O segundo factor onde Portugal é diferenciador é na nossa relação com África. A iniciativa que acabámos de anunciar de conversão de dívida de Cabo Verde e de São Tomé [e Príncipe] em projectos de investimento climático demonstra que é possível sermos mais inovadores na forma como apoiamos os países em desenvolvimento na sua transição climática. Sobretudo, devemos ter uma abordagem que garanta que estes países têm os meios de que necessitam para eles próprios fazerem o seu caminho de transição com as suas escolhas, criando cadeias de valor nos seus países, assegurando que detêm competências nos seus países para fazerem os seus caminhos.
E os acordos que não fazem parte da declaração final, como o do metano? Poderemos entrar nesses acordos?
O que procuramos fazer nesta fase de Governo de gestão é assegurar que os compromissos que assumimos para o nosso país são compromissos consensuais naquilo que são as políticas públicas em Portugal e, portanto, que não causarão desconforto a qualquer novo Governo. As matérias de transição climática são matérias bastante consensuais no nosso país. Isso é também uma grande vantagem que temos no contexto internacional, porque podemos apresentar-nos como um país de estabilidade, de políticas públicas, designadamente nas políticas de transição climática.
A proposta do Governo sobre o IUC para carros antigos era a proposta mais visível relacionada com a descarbonização e não foi consensual, teve que ser retirada do Orçamento do Estado para 2024. Como vai ser quando começarmos a chegar a mais questões como esta? Conseguimos garantir aos cidadãos que há justiça nesta transição?

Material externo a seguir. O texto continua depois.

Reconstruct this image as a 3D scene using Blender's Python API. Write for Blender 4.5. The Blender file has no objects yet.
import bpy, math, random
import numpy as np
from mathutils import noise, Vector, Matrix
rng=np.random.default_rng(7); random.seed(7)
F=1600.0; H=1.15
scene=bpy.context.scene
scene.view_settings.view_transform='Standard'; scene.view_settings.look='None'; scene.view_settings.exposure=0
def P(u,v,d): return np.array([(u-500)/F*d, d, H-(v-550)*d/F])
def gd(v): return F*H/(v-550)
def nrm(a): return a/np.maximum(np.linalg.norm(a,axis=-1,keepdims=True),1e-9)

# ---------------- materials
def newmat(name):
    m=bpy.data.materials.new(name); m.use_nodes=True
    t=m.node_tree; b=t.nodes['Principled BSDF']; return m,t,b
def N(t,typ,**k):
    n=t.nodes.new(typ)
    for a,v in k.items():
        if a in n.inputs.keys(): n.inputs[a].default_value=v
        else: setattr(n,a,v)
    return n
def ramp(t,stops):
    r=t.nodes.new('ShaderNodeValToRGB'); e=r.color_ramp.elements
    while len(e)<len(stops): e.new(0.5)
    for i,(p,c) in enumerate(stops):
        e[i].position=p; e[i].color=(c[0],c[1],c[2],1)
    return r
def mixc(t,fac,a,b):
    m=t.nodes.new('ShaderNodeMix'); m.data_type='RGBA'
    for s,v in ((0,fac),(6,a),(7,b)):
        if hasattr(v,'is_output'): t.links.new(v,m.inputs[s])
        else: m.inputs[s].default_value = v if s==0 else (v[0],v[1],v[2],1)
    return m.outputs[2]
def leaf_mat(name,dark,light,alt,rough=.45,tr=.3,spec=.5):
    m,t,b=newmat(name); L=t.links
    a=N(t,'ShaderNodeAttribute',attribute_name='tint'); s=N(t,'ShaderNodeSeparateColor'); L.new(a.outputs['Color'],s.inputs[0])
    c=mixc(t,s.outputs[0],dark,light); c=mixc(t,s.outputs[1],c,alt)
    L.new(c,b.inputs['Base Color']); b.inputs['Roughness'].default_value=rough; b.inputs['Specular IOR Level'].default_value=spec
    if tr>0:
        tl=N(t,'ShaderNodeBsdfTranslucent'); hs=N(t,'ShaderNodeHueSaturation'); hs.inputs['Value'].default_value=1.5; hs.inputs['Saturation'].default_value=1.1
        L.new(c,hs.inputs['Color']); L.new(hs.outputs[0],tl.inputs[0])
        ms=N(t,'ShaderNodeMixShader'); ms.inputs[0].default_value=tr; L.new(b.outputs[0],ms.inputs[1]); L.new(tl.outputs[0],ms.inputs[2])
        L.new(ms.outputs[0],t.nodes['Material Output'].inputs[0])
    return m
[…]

A justiça climática é um elemento essencial de qualquer processo de transição. Em Portugal temos tido particular cuidado em assegurar o envolvimento dos cidadãos, em assegurar compensações às comunidades sempre que elas são afectadas por projectos de renováveis, por exploração dos recursos geológicos de que o país dispõe. Essas compensações são muito relevantes para que as populações locais também tenham benefícios directos com a transição energética e climática que está a decorrer.
Mas o factor essencial neste caminho de transição justa é precisamente assegurar uma transição climática que cria empregos. No fundo, essa é a base do bem-estar, do tecido social do nosso país. Temos colocado sempre no centro das políticas de transição climática a geração de emprego, a criação de valor no nosso país, e esse é um elemento que devemos prosseguir.
Naturalmente que podemos fazer mais. Podemos continuar a envolver os cidadãos, mas sobretudo partindo daquilo que é a base territorial, envolver os municípios, as regiões, para que possam escolher os seus caminhos e definir aquilo que são as políticas climáticas que pretendem seguir. É um dos objectivos que temos na Lei de Bases do Clima e será uma área prioritária, certamente, nos próximos meses, nos próximos anos, em Portugal e no mundo, porque esta dimensão local é cada vez mais relevante.
Paira agora em Portugal uma certa desconfiança sobre os processos de transição energética, em particular na sequência do caso que motivou a queda do Governo. Isto é também uma preocupação que se vê aqui na COP, de como as empresas influenciam os processos. Como é que conseguimos não cair nesta ratoeira?
É importante recordar que Portugal tem um quadro legal, tem um quadro normativo, e tem uma administração pública robusta. Depois existem os decisores políticos que têm a obrigação – o dever – de assegurar um equilíbrio de interesses, de objectivos, dentro daquilo que são os objectivos nacionais. As interacções com as empresas são muito relevantes para o trabalho que estamos a desenvolver, porque não teremos transição climática se essa transição não for geradora de valor, de emprego.
O que fazemos é trabalhar de forma próxima com quem quer investir e criar emprego no nosso país, mas também com os municípios, com as comunidades locais, com as associações ambientalistas. No fundo, o que procuramos fazer sempre é manter um diálogo muito próximo, com todos os actores e tomar decisões. Optar pelas políticas públicas que são mais condizentes com aquilo que é o interesse nacional.